- GOAL
Restate the data exactly as given and keep the pictures out.

- DATA BLOCK
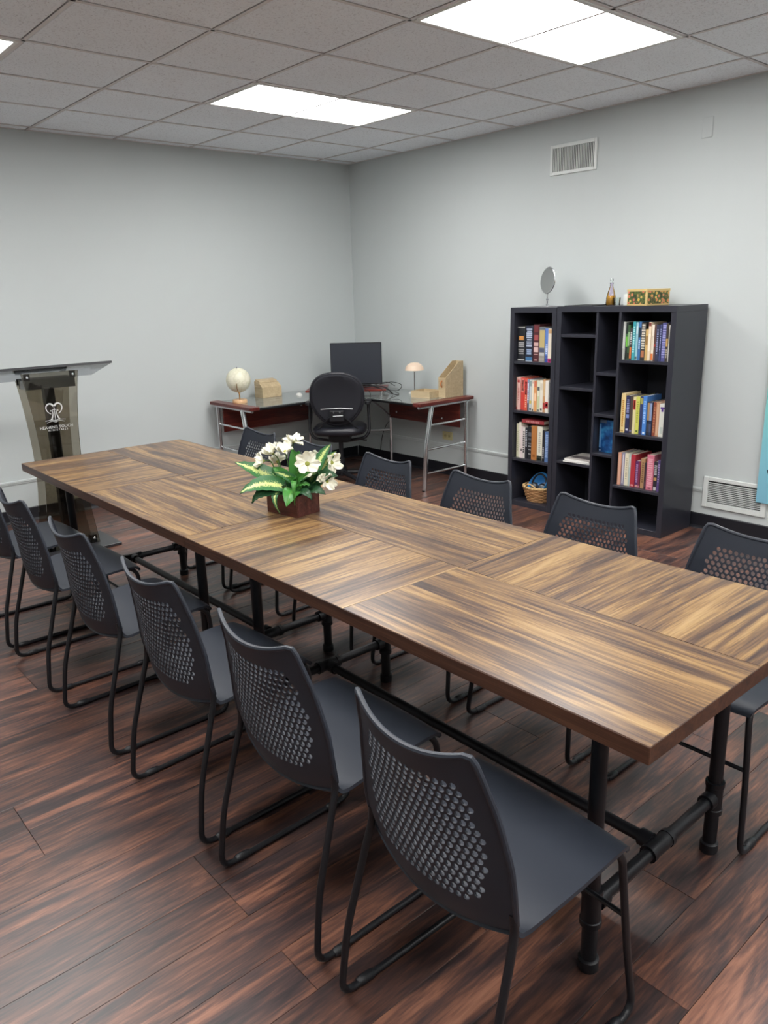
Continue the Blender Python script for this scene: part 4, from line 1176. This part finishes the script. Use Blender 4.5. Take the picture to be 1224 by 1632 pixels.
for k in range(5):
    a = R(18+72*k)
    d = Vector((math.cos(a), math.sin(a), 0))
    lg = MB().tube([d*0.03+Vector((0, 0, 0.10)), d*0.18+Vector((0, 0, 0.088)), d*0.30+Vector((0, 0, 0.068))], [0.022, 0.018, 0.014], 10).build('base_arm', M_BLACK, Oc, smooth=50)
    for sgn in (-1, 1):
        side_ = Vector((-math.sin(a), math.cos(a), 0))
        mtx = Matrix.Translation(d*0.30+side_*0.012*sgn+Vector((0, 0, 0.027))) @ Matrix.Rotation(a, 4, 'Z') @ Matrix.Rotation(R(90), 4, 'X')
        MB().lathe([(0, -0.008), (0.024, -0.008), (0.027, -0.005), (0.027, 0.005), (0.024, 0.008), (0, 0.008)], 18, m=mtx).build('caster', M_BLACK, lg, smooth=40)
    MB().tube([d*0.30+Vector((0, 0, 0.027)), d*0.30+Vector((0, 0, 0.066))], 0.0055, 8).build('caster_stem', M_STEEL, lg)

# ------------------------------------------------------------------ lectern
Le = thing('lectern', 'smoked acrylic lectern with white heart emblem at the end of the table', 'lectern', (0.90, -3.19, 0))
MB().box(-0.20, 0.17, -0.27, 0.27, 0, 0.018).build('base_plate', mat('lectern_base', srgb(46, 46, 50), 0.3), Le, bevel=0.002)
def lec_w(z):
    return lerp_tab([(0.0, 0.172), (0.12, 0.158), (0.25, 0.143), (0.40, 0.128), (0.55, 0.122), (0.65, 0.123), (0.80, 0.130), (0.95, 0.144), (1.05, 0.157), (1.15, 0.172), (1.3, 0.19)], z)
def lec_panel(xp, ztop, shift):
    zs = [0.018+(ztop-0.018)*k/24 for k in range(25)]
    poly = [(-lec_w(z)+shift, z) for z in zs]+[(lec_w(z)+shift, z) for z in reversed(zs)]
    return MB().prism(poly, xp-0.004, xp+0.004, Matrix(((0, 0, 1, 0), (1, 0, 0, 0), (0, 1, 0, 0), (0, 0, 0, 1))))
lec_panel(0.05, 1.150, 0).build('front_panel', M_SMOKE, Le)
lec_panel(-0.10, 1.10, 0).build('back_panel', M_SMOKE, Le)
MB().box(-0.055, 0.0, -0.030, 0.030, 0.018, 1.05).build('centre_post', mat('lectern_post', srgb(30, 31, 36), 0.4), Le, bevel=0.002)
MB().box(-0.095, 0.045, -0.150, 0.150, 1.05, 1.112).build('support_block', clear('dark_acrylic', (0.42, 0.42, 0.44, 1)), Le, bevel=0.002)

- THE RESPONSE
Continue the Blender Python script for this scene: part 4, from line 1176. This part finishes the script. Use Blender 4.5. Take the picture to be 1224 by 1632 pixels.
for k in range(5):
    a = R(18+72*k)
    d = Vector((math.cos(a), math.sin(a), 0))
    lg = MB().tube([d*0.03+Vector((0, 0, 0.10)), d*0.18+Vector((0, 0, 0.088)), d*0.30+Vector((0, 0, 0.068))], [0.022, 0.018, 0.014], 10).build('base_arm', M_BLACK, Oc, smooth=50)
    for sgn in (-1, 1):
        side_ = Vector((-math.sin(a), math.cos(a), 0))
        mtx = Matrix.Translation(d*0.30+side_*0.012*sgn+Vector((0, 0, 0.027))) @ Matrix.Rotation(a, 4, 'Z') @ Matrix.Rotation(R(90), 4, 'X')
        MB().lathe([(0, -0.008), (0.024, -0.008), (0.027, -0.005), (0.027, 0.005), (0.024, 0.008), (0, 0.008)], 18, m=mtx).build('caster', M_BLACK, lg, smooth=40)
    MB().tube([d*0.30+Vector((0, 0, 0.027)), d*0.30+Vector((0, 0, 0.066))], 0.0055, 8).build('caster_stem', M_STEEL, lg)

# ------------------------------------------------------------------ lectern
Le = thing('lectern', 'smoked acrylic lectern with white heart emblem at the end of the table', 'lectern', (0.90, -3.19, 0))
MB().box(-0.20, 0.17, -0.27, 0.27, 0, 0.018).build('base_plate', mat('lectern_base', srgb(46, 46, 50), 0.3), Le, bevel=0.002)
def lec_w(z):
    return lerp_tab([(0.0, 0.172), (0.12, 0.158), (0.25, 0.143), (0.40, 0.128), (0.55, 0.122), (0.65, 0.123), (0.80, 0.130), (0.95, 0.144), (1.05, 0.157), (1.15, 0.172), (1.3, 0.19)], z)
def lec_panel(xp, ztop, shift):
    zs = [0.018+(ztop-0.018)*k/24 for k in range(25)]
    poly = [(-lec_w(z)+shift, z) for z in zs]+[(lec_w(z)+shift, z) for z in reversed(zs)]
    return MB().prism(poly, xp-0.004, xp+0.004, Matrix(((0, 0, 1, 0), (1, 0, 0, 0), (0, 1, 0, 0), (0, 0, 0, 1))))
lec_panel(0.05, 1.150, 0).build('front_panel', M_SMOKE, Le)
lec_panel(-0.10, 1.10, 0).build('back_panel', M_SMOKE, Le)
MB().box(-0.055, 0.0, -0.030, 0.030, 0.018, 1.05).build('centre_post', mat('lectern_post', srgb(30, 31, 36), 0.4), Le, bevel=0.002)
MB().box(-0.095, 0.045, -0.150, 0.150, 1.05, 1.112).build('support_block', clear('dark_acrylic', (0.42, 0.42, 0.44, 1)), Le, bevel=0.002)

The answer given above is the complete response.